We hadn't heard much from Whiplash during its brewery build in the latter half of this year, but ahead of completion they gave us Six Million Ways, another of their stock-in-trade New England-style IPAs. They've really doubled down on the murk here: it's a milky orange-grey colour and the grittiness comes right through to the texture, feeling almost like sand in the mouth. There's no doubting the commitment to hops, with the first sip delivering a tasty citrus juiciness which is too short-lived. Behind it there's a burn of garlicky hop oils and a dreggy sharpness: the usual things I dislike about beers like this. Yes it's bang on trend and is doubtless garnering both ooohs and aaahs from the crafterati, but it was one and done for your correspondent.
After cancelling a number of bookings they went back on the European festival circuit in late autumn, launching three new beers the remnants of which formed a mini tap takeover in UnderDog a couple of weeks ago. All three were dark, which was pleasing but most unWhiplash.
Bowsie is a brown ale of 4.5% ABV and served on nitro, alas. It opens with a surprising hard bitterness -- there was me expecting soft caramel and latte. It does calm down into coffee and cocoa after a moment, but does nothing more interesting than that. The heart and soul has been scooped out of this beer by cold relentless nitro, leaving a hollow, watery quality. Curse you again, nitrogenation! Stop ruining flavour!
From brown ale to brown porter, and Smell the Glove. This is one of my favourite styles, though I prefer them lighter than the 6% ABV here. The thick and sticky texture suggests something even stronger. Quaffing is out of the question. The flavour begins on salty milk chocolate and then there's a tangy Guinness-like sourness and a pinch of green vegetal hops. Some cherry and raisin add a fruity complexity to the end. It's old-fashioned, I guess, though somewhat lacking on the malt front -- it definitely needs more brown. Overall it works, just not in the way I was hoping for.
This set finishes on a big 11%-er, Fakey Cake Maker imperial stout, Ireland's first Vic & Bob tribute beer. Coconut, hazelnut, coffee and muscovado sugar went into this. It's very thick, very hot and, as implied, very cake-like. The coconut dominates with the coffee backing it up, and that's all you get until it warms up a little. This is pretty much the sum of its parts, offering nothing unusual either good or bad and pulling no extraordinary tricks. One small one was plenty.
And just in time to make the deadline, the first beers from the new brewery to come my way.
Sky Burial is heralded as a recipe they've long wanted to make but never had the equipment to do it on. A highly specified custom brewkit was the solution so let's see what new level that brings us to. It's an IPA of 6.4% ABV, hazy but not completely opaque, to about witbier standard. The aroma is bright and tropical with a hint of weedy dank beneath: so far, so good, so balanced.

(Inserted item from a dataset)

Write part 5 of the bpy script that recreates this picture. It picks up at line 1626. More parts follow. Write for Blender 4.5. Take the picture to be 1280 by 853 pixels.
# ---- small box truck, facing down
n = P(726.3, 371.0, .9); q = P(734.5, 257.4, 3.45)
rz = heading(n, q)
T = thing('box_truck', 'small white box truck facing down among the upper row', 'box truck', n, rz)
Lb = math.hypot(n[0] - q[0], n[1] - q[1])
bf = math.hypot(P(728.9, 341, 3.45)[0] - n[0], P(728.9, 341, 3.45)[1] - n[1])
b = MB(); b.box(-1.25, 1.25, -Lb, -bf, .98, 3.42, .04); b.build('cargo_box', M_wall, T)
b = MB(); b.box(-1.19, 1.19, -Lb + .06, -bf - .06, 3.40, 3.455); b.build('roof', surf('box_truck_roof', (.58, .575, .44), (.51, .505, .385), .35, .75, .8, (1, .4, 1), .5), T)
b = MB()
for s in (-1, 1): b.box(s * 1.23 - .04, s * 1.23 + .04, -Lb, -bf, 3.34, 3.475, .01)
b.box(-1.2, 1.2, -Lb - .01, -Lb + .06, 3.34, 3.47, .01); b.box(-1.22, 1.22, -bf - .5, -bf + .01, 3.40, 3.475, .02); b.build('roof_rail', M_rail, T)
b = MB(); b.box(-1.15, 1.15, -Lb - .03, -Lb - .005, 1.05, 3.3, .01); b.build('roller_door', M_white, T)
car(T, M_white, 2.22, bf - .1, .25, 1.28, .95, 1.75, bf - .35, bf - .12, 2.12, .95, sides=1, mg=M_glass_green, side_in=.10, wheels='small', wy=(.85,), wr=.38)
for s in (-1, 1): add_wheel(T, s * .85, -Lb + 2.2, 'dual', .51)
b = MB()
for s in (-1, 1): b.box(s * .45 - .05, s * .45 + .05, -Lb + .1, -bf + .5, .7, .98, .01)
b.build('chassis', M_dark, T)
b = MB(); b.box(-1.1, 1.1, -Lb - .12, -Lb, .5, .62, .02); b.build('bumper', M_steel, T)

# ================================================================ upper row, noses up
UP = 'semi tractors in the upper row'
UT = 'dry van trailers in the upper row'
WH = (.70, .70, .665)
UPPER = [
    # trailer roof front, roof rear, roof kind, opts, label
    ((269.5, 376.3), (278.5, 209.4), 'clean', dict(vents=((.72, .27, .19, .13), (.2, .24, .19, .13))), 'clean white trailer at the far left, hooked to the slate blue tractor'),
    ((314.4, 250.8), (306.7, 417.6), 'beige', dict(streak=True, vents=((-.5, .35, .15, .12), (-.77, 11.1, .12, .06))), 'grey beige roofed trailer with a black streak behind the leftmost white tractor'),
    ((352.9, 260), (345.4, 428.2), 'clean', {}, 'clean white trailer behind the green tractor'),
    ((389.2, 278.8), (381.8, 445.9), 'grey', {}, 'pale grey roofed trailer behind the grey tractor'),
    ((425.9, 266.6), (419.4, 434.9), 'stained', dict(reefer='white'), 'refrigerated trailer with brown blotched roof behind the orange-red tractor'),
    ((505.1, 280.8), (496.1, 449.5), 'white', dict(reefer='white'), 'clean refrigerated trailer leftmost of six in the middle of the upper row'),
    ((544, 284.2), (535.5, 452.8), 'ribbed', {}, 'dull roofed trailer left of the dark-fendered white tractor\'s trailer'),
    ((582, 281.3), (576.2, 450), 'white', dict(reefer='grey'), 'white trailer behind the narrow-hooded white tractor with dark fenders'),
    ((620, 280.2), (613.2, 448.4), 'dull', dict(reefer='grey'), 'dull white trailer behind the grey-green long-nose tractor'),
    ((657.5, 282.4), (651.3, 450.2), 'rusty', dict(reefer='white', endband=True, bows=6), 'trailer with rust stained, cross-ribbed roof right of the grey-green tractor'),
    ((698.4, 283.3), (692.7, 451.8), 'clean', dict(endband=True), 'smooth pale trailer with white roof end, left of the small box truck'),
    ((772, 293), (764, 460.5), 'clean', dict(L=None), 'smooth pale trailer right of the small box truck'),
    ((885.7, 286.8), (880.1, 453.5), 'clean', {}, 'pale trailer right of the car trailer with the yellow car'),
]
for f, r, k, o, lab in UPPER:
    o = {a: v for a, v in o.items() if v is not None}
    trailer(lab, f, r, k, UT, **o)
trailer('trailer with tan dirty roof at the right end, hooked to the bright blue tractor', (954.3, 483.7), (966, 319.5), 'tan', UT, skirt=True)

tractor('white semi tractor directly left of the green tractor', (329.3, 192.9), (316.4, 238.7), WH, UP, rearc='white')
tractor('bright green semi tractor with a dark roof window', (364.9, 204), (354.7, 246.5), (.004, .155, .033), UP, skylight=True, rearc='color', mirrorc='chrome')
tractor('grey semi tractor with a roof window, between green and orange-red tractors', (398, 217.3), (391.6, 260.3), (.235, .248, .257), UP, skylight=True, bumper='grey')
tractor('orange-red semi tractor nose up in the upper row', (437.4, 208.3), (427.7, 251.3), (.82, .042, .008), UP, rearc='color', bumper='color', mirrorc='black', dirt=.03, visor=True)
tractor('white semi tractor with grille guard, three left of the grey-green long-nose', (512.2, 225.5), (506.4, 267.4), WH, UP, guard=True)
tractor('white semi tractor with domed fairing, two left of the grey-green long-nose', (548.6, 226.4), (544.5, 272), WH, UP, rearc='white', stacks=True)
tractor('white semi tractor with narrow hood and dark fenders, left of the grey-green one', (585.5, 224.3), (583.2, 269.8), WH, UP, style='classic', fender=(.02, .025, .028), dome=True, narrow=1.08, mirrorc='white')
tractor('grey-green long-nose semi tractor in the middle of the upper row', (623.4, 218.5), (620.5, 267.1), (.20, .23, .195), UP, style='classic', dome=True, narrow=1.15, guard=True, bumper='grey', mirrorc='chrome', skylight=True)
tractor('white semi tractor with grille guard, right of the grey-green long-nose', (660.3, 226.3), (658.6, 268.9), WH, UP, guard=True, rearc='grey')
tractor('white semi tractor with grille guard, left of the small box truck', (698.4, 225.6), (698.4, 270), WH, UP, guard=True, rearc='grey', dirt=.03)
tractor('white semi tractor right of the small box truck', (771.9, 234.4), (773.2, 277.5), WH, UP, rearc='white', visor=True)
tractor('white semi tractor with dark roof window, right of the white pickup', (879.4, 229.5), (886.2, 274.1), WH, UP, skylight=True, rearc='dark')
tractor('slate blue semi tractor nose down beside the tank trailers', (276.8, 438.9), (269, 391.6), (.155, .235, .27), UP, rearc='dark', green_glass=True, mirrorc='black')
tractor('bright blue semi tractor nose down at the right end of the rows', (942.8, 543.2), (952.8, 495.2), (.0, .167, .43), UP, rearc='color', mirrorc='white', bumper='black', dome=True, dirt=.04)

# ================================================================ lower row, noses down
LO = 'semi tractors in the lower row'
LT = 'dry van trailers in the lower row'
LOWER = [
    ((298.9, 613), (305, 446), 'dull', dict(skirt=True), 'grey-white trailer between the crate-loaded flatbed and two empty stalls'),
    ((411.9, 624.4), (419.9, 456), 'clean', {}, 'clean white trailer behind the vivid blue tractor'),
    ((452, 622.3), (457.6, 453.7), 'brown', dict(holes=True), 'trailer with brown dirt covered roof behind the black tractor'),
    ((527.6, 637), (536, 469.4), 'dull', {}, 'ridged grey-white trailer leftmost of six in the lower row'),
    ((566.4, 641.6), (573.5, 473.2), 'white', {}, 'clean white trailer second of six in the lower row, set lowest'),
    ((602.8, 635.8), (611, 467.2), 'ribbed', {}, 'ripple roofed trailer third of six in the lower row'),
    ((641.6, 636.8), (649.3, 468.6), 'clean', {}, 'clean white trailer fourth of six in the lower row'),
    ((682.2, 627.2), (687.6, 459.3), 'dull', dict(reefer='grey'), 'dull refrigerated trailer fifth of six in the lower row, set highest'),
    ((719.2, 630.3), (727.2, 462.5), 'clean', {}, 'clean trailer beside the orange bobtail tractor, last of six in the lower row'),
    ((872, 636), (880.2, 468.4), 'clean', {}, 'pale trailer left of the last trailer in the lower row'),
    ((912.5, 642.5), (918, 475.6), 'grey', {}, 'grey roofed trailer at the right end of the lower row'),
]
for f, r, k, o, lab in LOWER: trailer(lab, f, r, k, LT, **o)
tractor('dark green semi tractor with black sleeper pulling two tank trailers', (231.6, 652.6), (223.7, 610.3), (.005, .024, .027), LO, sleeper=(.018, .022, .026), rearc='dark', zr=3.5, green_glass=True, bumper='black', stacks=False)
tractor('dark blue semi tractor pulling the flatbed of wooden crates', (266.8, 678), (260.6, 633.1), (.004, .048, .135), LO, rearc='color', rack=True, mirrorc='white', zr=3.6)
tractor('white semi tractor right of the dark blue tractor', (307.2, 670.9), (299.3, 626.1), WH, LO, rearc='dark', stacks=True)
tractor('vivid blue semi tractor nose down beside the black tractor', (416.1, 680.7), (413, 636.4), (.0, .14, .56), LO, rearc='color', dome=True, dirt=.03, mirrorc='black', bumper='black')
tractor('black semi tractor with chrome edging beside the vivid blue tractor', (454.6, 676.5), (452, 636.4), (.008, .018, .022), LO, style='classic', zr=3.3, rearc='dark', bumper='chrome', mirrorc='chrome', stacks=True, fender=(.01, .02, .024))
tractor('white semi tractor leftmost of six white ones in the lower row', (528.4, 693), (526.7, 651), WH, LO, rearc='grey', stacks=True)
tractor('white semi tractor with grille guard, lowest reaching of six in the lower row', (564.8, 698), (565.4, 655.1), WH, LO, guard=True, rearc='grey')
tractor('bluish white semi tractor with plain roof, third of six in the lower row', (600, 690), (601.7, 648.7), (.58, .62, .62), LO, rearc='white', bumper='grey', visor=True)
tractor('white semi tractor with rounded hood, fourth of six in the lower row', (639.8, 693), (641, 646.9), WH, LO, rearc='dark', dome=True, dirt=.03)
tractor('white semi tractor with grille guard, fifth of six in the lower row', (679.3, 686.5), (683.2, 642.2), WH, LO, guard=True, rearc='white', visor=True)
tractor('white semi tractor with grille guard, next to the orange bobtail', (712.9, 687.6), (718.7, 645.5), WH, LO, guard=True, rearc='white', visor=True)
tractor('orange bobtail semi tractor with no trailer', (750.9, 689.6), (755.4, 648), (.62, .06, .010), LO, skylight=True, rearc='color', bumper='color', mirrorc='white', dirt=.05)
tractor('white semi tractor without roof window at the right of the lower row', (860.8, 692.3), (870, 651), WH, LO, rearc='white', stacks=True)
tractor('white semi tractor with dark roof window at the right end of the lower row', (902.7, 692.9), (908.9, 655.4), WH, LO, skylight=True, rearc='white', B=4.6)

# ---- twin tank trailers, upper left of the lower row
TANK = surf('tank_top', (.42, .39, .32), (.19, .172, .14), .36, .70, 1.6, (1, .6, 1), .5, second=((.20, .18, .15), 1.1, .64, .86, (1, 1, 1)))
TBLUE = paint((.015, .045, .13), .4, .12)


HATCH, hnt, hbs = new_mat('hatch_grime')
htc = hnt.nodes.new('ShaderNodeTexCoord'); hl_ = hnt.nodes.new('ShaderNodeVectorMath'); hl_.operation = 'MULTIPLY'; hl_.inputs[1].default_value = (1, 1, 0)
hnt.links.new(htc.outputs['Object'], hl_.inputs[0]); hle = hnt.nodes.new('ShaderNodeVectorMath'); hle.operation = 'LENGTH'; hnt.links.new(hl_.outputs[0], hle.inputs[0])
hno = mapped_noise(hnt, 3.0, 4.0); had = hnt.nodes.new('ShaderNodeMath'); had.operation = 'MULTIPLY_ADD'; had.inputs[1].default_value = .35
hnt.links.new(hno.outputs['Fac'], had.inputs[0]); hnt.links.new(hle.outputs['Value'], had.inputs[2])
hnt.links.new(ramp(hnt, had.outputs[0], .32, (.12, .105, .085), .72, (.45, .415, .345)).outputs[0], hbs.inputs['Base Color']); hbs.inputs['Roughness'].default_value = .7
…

Resins coat the tongue and there's a bitter herbal spice: raw rosemary and chamomile, but only briefly. It doesn't fade, exactly, but it takes a back seat to rising sweet fruit note: mandarin and mango. Is it madly different to what has gone before? No. It is good though. To ding it, bitterness turns a little garlicky when it gets any way warm, while there's an unpleasant grittiness from that modest murk. Still, it avoids the worst excesses of modern hazy IPA, delivering fun fruit and invigorating hop bitterness. This bodes well.
The companion piece is a double-dry-zested ("DDZ", because high-end beer needs more codes) pale ale called Whirlpool of Love. There's no gimmicky fruit in the aroma, just a blast of very real, very fresh hops as soon as the tab is pulled. It's a sickly-looking emulsion in the glass, though the ABV is a respectable 5.2%. There's not much zest in the flavour either, but lots of heady Citra dank so it's not missed. Though the finish is bitter and slightly gritty there is a thin lemon-dessert streak: posset or meringue pie. Mostly, though, this is a bright and banging symphony in Citra, hitting a lot of the hophead-favourite notes usually found in beers several points stronger. I might even consider it sessionable were it not for the €5.25 price tag. That brewery has to be paid for somehow.
My palate is insufficiently sophisticated to regard this pair as markedly different from Whiplash's contract brews, but I enjoyed both a lot more than Six Million Ways. I hope the standard stays up.